* start EXTRACTED INFORMATION *

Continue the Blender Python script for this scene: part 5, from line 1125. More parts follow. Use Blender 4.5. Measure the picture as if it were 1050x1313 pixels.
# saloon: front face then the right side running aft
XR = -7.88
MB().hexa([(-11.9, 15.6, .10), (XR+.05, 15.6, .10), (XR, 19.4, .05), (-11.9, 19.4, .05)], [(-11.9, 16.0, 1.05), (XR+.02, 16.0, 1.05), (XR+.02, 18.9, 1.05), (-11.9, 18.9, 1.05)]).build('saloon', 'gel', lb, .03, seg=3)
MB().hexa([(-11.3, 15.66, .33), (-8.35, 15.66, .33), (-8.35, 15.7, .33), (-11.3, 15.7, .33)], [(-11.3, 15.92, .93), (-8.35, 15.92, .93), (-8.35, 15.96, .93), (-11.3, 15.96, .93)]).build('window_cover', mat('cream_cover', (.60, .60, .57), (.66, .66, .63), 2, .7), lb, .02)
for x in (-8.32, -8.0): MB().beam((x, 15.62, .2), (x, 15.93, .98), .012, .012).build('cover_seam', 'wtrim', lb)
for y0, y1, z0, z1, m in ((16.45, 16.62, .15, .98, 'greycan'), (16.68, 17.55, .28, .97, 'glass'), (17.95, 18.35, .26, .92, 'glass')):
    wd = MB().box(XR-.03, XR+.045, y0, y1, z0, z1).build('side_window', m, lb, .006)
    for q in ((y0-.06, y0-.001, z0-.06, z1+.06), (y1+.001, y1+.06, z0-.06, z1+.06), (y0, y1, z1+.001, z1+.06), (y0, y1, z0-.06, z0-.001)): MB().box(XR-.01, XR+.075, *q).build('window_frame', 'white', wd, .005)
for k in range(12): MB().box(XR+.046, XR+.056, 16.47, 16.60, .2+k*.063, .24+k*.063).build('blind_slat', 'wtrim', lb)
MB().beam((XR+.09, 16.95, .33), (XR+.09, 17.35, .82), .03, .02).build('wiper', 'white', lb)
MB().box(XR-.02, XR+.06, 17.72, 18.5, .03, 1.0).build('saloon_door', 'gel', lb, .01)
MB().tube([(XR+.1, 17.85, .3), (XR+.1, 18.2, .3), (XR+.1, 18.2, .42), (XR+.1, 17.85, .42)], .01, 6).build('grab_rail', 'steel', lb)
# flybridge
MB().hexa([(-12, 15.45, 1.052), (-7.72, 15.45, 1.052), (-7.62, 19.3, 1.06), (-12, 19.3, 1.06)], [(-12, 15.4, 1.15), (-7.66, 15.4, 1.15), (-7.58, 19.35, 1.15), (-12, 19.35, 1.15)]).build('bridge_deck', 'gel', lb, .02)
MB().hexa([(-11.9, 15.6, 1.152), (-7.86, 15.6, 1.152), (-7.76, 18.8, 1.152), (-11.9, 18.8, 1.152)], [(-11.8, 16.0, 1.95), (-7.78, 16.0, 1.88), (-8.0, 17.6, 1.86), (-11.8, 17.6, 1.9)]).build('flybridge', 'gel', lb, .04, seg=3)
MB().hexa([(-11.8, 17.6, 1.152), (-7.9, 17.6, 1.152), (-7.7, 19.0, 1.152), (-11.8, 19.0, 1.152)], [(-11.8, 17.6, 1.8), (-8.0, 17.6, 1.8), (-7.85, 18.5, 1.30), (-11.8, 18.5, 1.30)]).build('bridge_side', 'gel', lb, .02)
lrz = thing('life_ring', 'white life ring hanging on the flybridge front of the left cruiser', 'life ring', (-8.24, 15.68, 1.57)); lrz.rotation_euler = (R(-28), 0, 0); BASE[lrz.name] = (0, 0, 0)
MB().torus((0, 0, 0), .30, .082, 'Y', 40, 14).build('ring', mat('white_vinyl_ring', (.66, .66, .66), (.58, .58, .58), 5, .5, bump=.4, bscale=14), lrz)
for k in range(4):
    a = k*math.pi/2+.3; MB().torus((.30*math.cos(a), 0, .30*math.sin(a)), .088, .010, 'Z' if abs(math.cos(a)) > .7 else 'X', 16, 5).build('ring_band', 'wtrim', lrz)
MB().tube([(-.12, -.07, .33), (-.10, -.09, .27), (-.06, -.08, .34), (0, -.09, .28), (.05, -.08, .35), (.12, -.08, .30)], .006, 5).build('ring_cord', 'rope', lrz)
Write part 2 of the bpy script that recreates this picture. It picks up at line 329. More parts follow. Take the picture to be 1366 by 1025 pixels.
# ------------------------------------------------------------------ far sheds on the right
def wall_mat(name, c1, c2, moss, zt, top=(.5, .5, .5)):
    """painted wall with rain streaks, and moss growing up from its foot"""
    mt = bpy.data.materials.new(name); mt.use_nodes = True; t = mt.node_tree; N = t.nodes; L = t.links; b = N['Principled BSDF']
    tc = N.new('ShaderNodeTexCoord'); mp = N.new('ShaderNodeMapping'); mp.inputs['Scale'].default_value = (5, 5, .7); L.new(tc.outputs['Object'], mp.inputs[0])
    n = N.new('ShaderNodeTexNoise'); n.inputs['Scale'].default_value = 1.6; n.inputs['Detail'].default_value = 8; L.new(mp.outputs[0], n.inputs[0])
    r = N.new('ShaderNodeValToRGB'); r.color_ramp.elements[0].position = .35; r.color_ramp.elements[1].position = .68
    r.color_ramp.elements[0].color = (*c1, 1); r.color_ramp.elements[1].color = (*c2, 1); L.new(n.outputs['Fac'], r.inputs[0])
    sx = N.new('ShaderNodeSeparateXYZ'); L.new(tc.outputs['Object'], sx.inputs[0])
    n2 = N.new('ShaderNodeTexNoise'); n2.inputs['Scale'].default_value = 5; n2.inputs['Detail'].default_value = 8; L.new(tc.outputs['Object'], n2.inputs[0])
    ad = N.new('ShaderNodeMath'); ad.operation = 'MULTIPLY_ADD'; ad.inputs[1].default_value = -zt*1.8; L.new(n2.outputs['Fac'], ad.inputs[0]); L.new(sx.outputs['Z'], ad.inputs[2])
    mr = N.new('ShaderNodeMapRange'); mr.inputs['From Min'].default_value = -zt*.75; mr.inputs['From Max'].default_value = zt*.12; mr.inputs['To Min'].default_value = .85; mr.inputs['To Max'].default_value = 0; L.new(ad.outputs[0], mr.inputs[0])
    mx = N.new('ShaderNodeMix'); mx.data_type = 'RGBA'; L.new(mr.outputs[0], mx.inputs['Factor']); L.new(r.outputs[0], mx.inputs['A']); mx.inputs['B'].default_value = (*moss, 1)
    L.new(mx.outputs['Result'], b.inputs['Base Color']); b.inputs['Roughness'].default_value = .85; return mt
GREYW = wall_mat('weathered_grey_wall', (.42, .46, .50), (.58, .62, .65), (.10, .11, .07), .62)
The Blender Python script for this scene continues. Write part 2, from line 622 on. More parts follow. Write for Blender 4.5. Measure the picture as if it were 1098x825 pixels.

* end EXTRACTED INFORMATION *

* WHAT THIS TASK INVOLVES *
Every entry should be printed again exactly as it stands.

* RESULT OF THE TASK *
Continue the Blender Python script for this scene: part 5, from line 1125. More parts follow. Use Blender 4.5. Measure the picture as if it were 1050x1313 pixels.
# saloon: front face then the right side running aft
XR = -7.88
MB().hexa([(-11.9, 15.6, .10), (XR+.05, 15.6, .10), (XR, 19.4, .05), (-11.9, 19.4, .05)], [(-11.9, 16.0, 1.05), (XR+.02, 16.0, 1.05), (XR+.02, 18.9, 1.05), (-11.9, 18.9, 1.05)]).build('saloon', 'gel', lb, .03, seg=3)
MB().hexa([(-11.3, 15.66, .33), (-8.35, 15.66, .33), (-8.35, 15.7, .33), (-11.3, 15.7, .33)], [(-11.3, 15.92, .93), (-8.35, 15.92, .93), (-8.35, 15.96, .93), (-11.3, 15.96, .93)]).build('window_cover', mat('cream_cover', (.60, .60, .57), (.66, .66, .63), 2, .7), lb, .02)
for x in (-8.32, -8.0): MB().beam((x, 15.62, .2), (x, 15.93, .98), .012, .012).build('cover_seam', 'wtrim', lb)
for y0, y1, z0, z1, m in ((16.45, 16.62, .15, .98, 'greycan'), (16.68, 17.55, .28, .97, 'glass'), (17.95, 18.35, .26, .92, 'glass')):
    wd = MB().box(XR-.03, XR+.045, y0, y1, z0, z1).build('side_window', m, lb, .006)
    for q in ((y0-.06, y0-.001, z0-.06, z1+.06), (y1+.001, y1+.06, z0-.06, z1+.06), (y0, y1, z1+.001, z1+.06), (y0, y1, z0-.06, z0-.001)): MB().box(XR-.01, XR+.075, *q).build('window_frame', 'white', wd, .005)
for k in range(12): MB().box(XR+.046, XR+.056, 16.47, 16.60, .2+k*.063, .24+k*.063).build('blind_slat', 'wtrim', lb)
MB().beam((XR+.09, 16.95, .33), (XR+.09, 17.35, .82), .03, .02).build('wiper', 'white', lb)
MB().box(XR-.02, XR+.06, 17.72, 18.5, .03, 1.0).build('saloon_door', 'gel', lb, .01)
MB().tube([(XR+.1, 17.85, .3), (XR+.1, 18.2, .3), (XR+.1, 18.2, .42), (XR+.1, 17.85, .42)], .01, 6).build('grab_rail', 'steel', lb)
# flybridge
MB().hexa([(-12, 15.45, 1.052), (-7.72, 15.45, 1.052), (-7.62, 19.3, 1.06), (-12, 19.3, 1.06)], [(-12, 15.4, 1.15), (-7.66, 15.4, 1.15), (-7.58, 19.35, 1.15), (-12, 19.35, 1.15)]).build('bridge_deck', 'gel', lb, .02)
MB().hexa([(-11.9, 15.6, 1.152), (-7.86, 15.6, 1.152), (-7.76, 18.8, 1.152), (-11.9, 18.8, 1.152)], [(-11.8, 16.0, 1.95), (-7.78, 16.0, 1.88), (-8.0, 17.6, 1.86), (-11.8, 17.6, 1.9)]).build('flybridge', 'gel', lb, .04, seg=3)
MB().hexa([(-11.8, 17.6, 1.152), (-7.9, 17.6, 1.152), (-7.7, 19.0, 1.152), (-11.8, 19.0, 1.152)], [(-11.8, 17.6, 1.8), (-8.0, 17.6, 1.8), (-7.85, 18.5, 1.30), (-11.8, 18.5, 1.30)]).build('bridge_side', 'gel', lb, .02)
lrz = thing('life_ring', 'white life ring hanging on the flybridge front of the left cruiser', 'life ring', (-8.24, 15.68, 1.57)); lrz.rotation_euler = (R(-28), 0, 0); BASE[lrz.name] = (0, 0, 0)
MB().torus((0, 0, 0), .30, .082, 'Y', 40, 14).build('ring', mat('white_vinyl_ring', (.66, .66, .66), (.58, .58, .58), 5, .5, bump=.4, bscale=14), lrz)
for k in range(4):
    a = k*math.pi/2+.3; MB().torus((.30*math.cos(a), 0, .30*math.sin(a)), .088, .010, 'Z' if abs(math.cos(a)) > .7 else 'X', 16, 5).build('ring_band', 'wtrim', lrz)
MB().tube([(-.12, -.07, .33), (-.10, -.09, .27), (-.06, -.08, .34), (0, -.09, .28), (.05, -.08, .35), (.12, -.08, .30)], .006, 5).build('ring_cord', 'rope', lrz)
Write part 2 of the bpy script that recreates this picture. It picks up at line 329. More parts follow. Take the picture to be 1366 by 1025 pixels.
# ------------------------------------------------------------------ far sheds on the right
def wall_mat(name, c1, c2, moss, zt, top=(.5, .5, .5)):
    """painted wall with rain streaks, and moss growing up from its foot"""
    mt = bpy.data.materials.new(name); mt.use_nodes = True; t = mt.node_tree; N = t.nodes; L = t.links; b = N['Principled BSDF']
    tc = N.new('ShaderNodeTexCoord'); mp = N.new('ShaderNodeMapping'); mp.inputs['Scale'].default_value = (5, 5, .7); L.new(tc.outputs['Object'], mp.inputs[0])
    n = N.new('ShaderNodeTexNoise'); n.inputs['Scale'].default_value = 1.6; n.inputs['Detail'].default_value = 8; L.new(mp.outputs[0], n.inputs[0])
    r = N.new('ShaderNodeValToRGB'); r.color_ramp.elements[0].position = .35; r.color_ramp.elements[1].position = .68
    r.color_ramp.elements[0].color = (*c1, 1); r.color_ramp.elements[1].color = (*c2, 1); L.new(n.outputs['Fac'], r.inputs[0])
    sx = N.new('ShaderNodeSeparateXYZ'); L.new(tc.outputs['Object'], sx.inputs[0])
    n2 = N.new('ShaderNodeTexNoise'); n2.inputs['Scale'].default_value = 5; n2.inputs['Detail'].default_value = 8; L.new(tc.outputs['Object'], n2.inputs[0])
    ad = N.new('ShaderNodeMath'); ad.operation = 'MULTIPLY_ADD'; ad.inputs[1].default_value = -zt*1.8; L.new(n2.outputs['Fac'], ad.inputs[0]); L.new(sx.outputs['Z'], ad.inputs[2])
    mr = N.new('ShaderNodeMapRange'); mr.inputs['From Min'].default_value = -zt*.75; mr.inputs['From Max'].default_value = zt*.12; mr.inputs['To Min'].default_value = .85; mr.inputs['To Max'].default_value = 0; L.new(ad.outputs[0], mr.inputs[0])
    mx = N.new('ShaderNodeMix'); mx.data_type = 'RGBA'; L.new(mr.outputs[0], mx.inputs['Factor']); L.new(r.outputs[0], mx.inputs['A']); mx.inputs['B'].default_value = (*moss, 1)
    L.new(mx.outputs['Result'], b.inputs['Base Color']); b.inputs['Roughness'].default_value = .85; return mt
GREYW = wall_mat('weathered_grey_wall', (.42, .46, .50), (.58, .62, .65), (.10, .11, .07), .62)
The Blender Python script for this scene continues. Write part 2, from line 622 on. More parts follow. Write for Blender 4.5. Measure the picture as if it were 1098x825 pixels.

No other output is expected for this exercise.